Westinghouse’s parent company, Toshiba, has already guaranteed $1.7 billion to cover cost overruns related to the $14 billion project, which is projected to generate 2,234 megawatts of clean, carbon-free power per day – an absolutely vital infusion of energy into the regional commercial market.

U.S. Senator Tim Scott is also working to get the federal government to restore nearly $2 billion in credits for the project.

SCANA and Santee Cooper have already spent nearly $9 billion on the partially completed reactors – including several billion raised through rate increases on Palmetto State energy consumers.

“There are many questions moving forward – but the question has been answered,” one source told us.  “The project will go on.”

SCANA and Santee Cooper were supposed to reach a decision regarding the V.C. Summer expansion on June 26, but a joint press release issued that day extended the deadline “for a transition and evaluation period.”

(Click to view)

(Via: SCANA)

“The agreement extension allows the co-owners additional time to maintain all of their options by continuing construction on the project, while examining all of the relevant information for a thorough and careful assessment to determine the most prudent path forward,” the release noted.  “The goal is to reach a decision in the third quarter.”
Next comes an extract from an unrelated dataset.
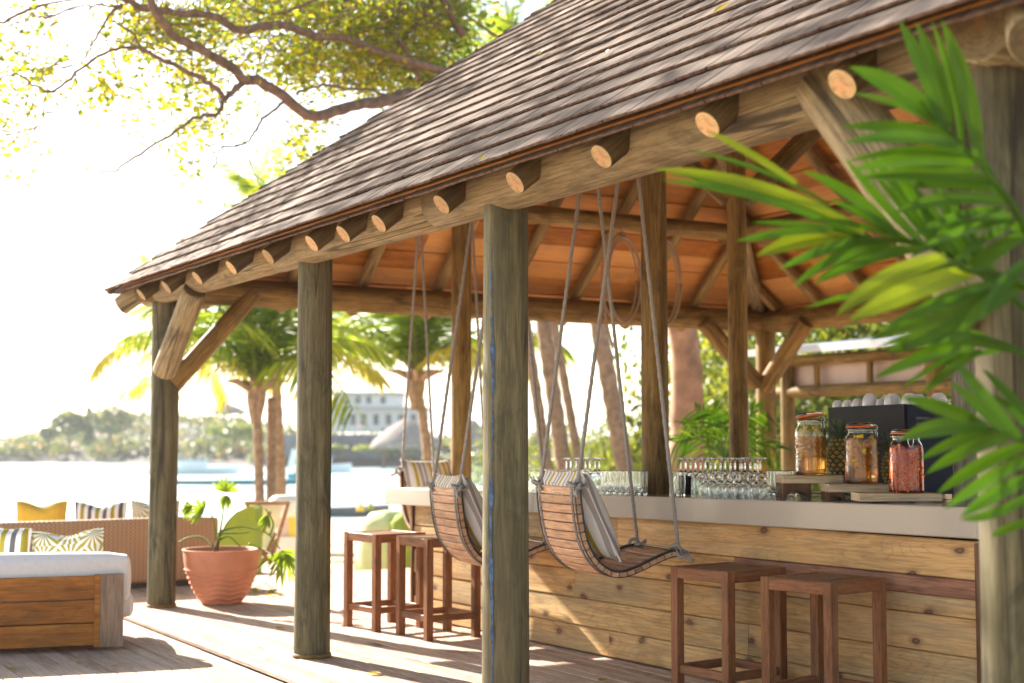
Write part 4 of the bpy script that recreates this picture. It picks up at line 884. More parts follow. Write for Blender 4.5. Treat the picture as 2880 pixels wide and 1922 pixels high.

That decision has since been reached, we’re told.

Another source told us that while the “situation is still fluid … economically it makes sense to build these plants.”

“It’s cheap power,” the source told us. “And it’s power South Carolina needs.”

Indeed it is.  As noted in our prior coverage, SCANA must purchase upwards of 400 megawatts of power per day off the grid just to keep up with existing consumer needs.  Such an arrangement is unsustainable given projected demand.

This website has previously editorialized in support of the completion of this project.

“The V.C. Summer project is a necessary expansion of our state’s energy supply, one that – at long last – is proceeding according to schedule,” we wrote back in May.  “Taking this project offline at the very moment that it has gotten back on track strikes us as sheer lunacy – especially if the cost overrun projections hold at their current levels.”

Our support is not without conditions, though.

First, South Carolina has no business whatsoever operating a utility company – as we’ve said ad nauseam over the years.  Santee Cooper should be sold at the first opportunity, with the proceeds going to the taxpayers of the state.

Second, SCANA has leaned heavily on its ratepayers to fund the project up to this point.  If it intends to lean on them again, that process needs to be transparent – and we would suggest some accompanying corporate austerity.

Once online, these plants are going to be cash cows for their owners.  We believe that should make Santee Cooper an attractive asset and SCANA a willing partner with its ratepayers.